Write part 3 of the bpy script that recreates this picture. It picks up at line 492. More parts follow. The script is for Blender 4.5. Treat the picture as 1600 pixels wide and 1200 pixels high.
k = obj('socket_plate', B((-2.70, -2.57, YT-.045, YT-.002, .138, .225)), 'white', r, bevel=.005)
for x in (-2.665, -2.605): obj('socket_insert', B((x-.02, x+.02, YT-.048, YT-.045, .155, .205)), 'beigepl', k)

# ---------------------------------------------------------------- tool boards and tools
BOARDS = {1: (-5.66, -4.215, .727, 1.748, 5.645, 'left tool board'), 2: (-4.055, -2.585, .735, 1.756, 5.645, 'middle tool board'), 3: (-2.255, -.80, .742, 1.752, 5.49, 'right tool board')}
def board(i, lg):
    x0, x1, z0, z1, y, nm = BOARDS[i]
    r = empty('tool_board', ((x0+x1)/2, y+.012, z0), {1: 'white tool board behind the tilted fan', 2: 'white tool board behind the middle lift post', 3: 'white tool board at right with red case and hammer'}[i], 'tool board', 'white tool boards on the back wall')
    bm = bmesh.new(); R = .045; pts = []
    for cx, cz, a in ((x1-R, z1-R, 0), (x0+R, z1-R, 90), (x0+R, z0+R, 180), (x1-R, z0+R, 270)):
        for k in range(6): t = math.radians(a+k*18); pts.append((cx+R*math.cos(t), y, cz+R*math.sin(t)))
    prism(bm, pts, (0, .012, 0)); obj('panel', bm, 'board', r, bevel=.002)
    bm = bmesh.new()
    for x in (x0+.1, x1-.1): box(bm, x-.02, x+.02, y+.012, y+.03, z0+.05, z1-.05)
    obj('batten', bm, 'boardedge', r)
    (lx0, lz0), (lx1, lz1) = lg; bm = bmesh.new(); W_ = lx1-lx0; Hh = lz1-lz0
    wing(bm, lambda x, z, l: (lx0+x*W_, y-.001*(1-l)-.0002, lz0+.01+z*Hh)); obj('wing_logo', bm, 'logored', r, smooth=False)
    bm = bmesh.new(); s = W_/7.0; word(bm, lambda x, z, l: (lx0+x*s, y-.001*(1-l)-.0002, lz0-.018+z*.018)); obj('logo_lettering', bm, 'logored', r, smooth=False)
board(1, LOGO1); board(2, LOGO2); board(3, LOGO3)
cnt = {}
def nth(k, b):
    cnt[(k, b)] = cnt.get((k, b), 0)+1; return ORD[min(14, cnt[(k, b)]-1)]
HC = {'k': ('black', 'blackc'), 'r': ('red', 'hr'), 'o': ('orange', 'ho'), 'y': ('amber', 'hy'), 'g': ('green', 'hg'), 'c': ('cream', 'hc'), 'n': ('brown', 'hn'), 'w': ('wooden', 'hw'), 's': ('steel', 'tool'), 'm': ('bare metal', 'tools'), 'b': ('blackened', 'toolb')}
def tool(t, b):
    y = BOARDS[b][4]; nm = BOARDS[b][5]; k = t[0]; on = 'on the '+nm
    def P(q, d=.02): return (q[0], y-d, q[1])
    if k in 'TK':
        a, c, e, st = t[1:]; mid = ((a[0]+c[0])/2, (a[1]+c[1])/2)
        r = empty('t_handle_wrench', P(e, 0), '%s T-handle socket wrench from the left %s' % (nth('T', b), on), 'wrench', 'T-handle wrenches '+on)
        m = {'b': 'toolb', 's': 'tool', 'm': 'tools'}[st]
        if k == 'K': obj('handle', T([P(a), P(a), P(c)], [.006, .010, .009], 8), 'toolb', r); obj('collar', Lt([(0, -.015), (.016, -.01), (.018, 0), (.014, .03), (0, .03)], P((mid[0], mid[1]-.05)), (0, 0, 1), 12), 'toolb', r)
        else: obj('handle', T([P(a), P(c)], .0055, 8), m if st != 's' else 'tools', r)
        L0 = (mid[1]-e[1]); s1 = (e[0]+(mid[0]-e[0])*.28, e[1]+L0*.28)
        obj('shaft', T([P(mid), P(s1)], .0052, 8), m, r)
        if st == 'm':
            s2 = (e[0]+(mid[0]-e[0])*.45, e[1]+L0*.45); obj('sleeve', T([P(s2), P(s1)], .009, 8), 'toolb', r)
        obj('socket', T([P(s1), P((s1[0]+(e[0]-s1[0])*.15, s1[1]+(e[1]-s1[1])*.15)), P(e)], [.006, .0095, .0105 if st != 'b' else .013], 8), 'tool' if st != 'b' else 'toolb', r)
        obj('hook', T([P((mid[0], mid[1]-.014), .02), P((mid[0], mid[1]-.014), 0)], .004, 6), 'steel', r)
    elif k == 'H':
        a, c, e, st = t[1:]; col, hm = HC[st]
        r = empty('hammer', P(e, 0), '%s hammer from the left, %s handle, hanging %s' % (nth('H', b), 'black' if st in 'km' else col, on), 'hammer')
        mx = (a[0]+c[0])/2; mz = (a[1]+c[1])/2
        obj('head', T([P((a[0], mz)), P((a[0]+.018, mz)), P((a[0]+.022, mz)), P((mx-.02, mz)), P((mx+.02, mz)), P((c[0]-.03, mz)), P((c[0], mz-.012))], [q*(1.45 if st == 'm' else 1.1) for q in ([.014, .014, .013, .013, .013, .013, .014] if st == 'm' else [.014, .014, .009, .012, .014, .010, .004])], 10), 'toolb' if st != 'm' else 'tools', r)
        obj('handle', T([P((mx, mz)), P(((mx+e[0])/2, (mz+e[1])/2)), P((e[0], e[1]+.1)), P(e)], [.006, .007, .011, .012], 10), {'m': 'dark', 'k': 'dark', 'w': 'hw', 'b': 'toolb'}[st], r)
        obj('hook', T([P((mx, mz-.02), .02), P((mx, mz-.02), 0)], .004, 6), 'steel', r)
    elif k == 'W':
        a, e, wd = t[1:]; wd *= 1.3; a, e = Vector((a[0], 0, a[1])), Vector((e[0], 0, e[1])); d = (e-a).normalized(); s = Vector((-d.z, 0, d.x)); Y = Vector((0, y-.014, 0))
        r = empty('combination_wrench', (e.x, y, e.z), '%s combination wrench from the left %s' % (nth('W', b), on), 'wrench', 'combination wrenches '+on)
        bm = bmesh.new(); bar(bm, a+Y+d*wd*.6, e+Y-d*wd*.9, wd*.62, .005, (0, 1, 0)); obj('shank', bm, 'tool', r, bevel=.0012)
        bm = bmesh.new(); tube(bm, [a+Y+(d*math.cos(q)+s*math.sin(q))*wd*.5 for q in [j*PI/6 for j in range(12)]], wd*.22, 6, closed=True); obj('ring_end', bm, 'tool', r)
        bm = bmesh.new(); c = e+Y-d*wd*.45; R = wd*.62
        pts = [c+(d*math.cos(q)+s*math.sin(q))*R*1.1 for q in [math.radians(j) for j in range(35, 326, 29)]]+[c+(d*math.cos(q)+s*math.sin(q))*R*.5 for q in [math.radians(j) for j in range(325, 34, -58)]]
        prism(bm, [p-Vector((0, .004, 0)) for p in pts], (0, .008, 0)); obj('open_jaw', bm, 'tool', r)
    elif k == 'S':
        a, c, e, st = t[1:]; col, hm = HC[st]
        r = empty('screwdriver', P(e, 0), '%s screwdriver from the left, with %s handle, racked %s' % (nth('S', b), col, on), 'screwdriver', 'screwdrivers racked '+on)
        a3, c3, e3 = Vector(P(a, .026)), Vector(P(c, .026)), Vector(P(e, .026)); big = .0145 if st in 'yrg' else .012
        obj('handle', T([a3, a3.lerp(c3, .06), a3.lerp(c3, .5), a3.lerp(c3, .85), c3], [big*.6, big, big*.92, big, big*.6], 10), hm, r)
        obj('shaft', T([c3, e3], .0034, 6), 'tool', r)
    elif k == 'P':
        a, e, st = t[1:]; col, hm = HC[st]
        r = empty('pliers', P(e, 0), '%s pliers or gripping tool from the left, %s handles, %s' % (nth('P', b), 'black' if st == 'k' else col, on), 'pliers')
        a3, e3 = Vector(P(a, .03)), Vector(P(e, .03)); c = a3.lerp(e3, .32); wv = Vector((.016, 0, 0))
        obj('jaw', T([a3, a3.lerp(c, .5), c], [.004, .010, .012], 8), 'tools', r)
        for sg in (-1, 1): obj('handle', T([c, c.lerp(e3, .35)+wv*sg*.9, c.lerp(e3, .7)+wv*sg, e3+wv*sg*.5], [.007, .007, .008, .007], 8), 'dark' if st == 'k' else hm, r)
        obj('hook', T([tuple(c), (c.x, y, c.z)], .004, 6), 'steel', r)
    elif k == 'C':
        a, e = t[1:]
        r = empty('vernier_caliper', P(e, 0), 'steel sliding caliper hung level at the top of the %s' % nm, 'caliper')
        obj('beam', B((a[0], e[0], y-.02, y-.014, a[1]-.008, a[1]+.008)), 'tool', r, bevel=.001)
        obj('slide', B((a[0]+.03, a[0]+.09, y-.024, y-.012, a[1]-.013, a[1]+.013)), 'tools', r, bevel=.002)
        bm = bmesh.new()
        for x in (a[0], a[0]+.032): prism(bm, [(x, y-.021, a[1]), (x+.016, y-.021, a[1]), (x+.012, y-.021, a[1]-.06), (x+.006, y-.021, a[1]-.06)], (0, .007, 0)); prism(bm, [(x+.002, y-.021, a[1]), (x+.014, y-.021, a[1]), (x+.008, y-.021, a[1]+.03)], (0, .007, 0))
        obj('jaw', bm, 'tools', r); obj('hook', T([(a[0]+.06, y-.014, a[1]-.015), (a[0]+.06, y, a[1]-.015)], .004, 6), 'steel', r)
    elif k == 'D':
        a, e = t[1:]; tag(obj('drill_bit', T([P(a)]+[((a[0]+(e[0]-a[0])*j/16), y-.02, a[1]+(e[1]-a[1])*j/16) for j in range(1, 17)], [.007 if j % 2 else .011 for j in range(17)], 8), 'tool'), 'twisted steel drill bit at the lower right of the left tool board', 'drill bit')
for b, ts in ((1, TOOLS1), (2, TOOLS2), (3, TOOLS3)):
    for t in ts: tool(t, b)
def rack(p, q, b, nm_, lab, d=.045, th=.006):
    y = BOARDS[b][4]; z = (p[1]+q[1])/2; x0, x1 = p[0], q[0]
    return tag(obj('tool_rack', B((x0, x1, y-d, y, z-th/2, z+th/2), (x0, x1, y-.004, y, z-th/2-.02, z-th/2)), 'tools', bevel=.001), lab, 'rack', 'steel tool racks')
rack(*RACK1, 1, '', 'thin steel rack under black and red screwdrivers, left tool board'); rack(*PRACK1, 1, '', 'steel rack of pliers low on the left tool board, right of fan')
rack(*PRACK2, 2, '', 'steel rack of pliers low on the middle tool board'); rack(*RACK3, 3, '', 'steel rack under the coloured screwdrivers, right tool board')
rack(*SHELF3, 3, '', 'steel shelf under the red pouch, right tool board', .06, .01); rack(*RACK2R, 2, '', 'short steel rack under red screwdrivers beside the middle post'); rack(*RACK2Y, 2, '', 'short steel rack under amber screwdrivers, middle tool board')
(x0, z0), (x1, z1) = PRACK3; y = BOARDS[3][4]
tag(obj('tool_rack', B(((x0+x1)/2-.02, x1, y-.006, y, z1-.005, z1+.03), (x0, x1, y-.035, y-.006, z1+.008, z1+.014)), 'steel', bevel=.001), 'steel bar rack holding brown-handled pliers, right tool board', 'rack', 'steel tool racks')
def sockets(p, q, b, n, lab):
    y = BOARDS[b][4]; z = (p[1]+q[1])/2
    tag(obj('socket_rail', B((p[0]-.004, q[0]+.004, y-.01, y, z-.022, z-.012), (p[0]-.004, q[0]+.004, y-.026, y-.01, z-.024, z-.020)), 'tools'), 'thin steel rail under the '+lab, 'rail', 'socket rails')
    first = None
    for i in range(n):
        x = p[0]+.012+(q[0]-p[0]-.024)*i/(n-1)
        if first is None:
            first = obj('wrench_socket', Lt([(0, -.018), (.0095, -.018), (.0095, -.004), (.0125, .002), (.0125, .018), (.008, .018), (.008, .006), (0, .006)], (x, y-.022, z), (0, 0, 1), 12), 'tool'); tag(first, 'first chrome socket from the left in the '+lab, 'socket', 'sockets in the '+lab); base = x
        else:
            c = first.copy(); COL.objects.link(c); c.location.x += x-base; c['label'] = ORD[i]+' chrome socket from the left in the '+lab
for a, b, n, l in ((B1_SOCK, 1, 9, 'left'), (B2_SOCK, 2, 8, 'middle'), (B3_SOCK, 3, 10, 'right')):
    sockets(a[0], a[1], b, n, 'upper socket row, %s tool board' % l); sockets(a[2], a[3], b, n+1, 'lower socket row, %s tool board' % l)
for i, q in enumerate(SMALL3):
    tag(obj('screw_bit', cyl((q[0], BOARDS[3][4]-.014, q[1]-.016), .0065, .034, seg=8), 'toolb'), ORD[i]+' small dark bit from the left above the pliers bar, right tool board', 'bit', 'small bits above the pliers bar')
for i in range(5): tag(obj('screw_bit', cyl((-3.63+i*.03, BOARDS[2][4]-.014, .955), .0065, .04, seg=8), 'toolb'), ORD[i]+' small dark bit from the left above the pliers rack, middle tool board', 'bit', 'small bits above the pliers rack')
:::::
--- What this task involves ---
Return a word-for-word copy of the lines from the beginning of the listing to the line holding "YT-.045, .155, .205)), 'beigepl', k)", both kept.

--- Output of the task ---
Write part 3 of the bpy script that recreates this picture. It picks up at line 492. More parts follow. The script is for Blender 4.5. Treat the picture as 1600 pixels wide and 1200 pixels high.
k = obj('socket_plate', B((-2.70, -2.57, YT-.045, YT-.002, .138, .225)), 'white', r, bevel=.005)
for x in (-2.665, -2.605): obj('socket_insert', B((x-.02, x+.02, YT-.048, YT-.045, .155, .205)), 'beigepl', k)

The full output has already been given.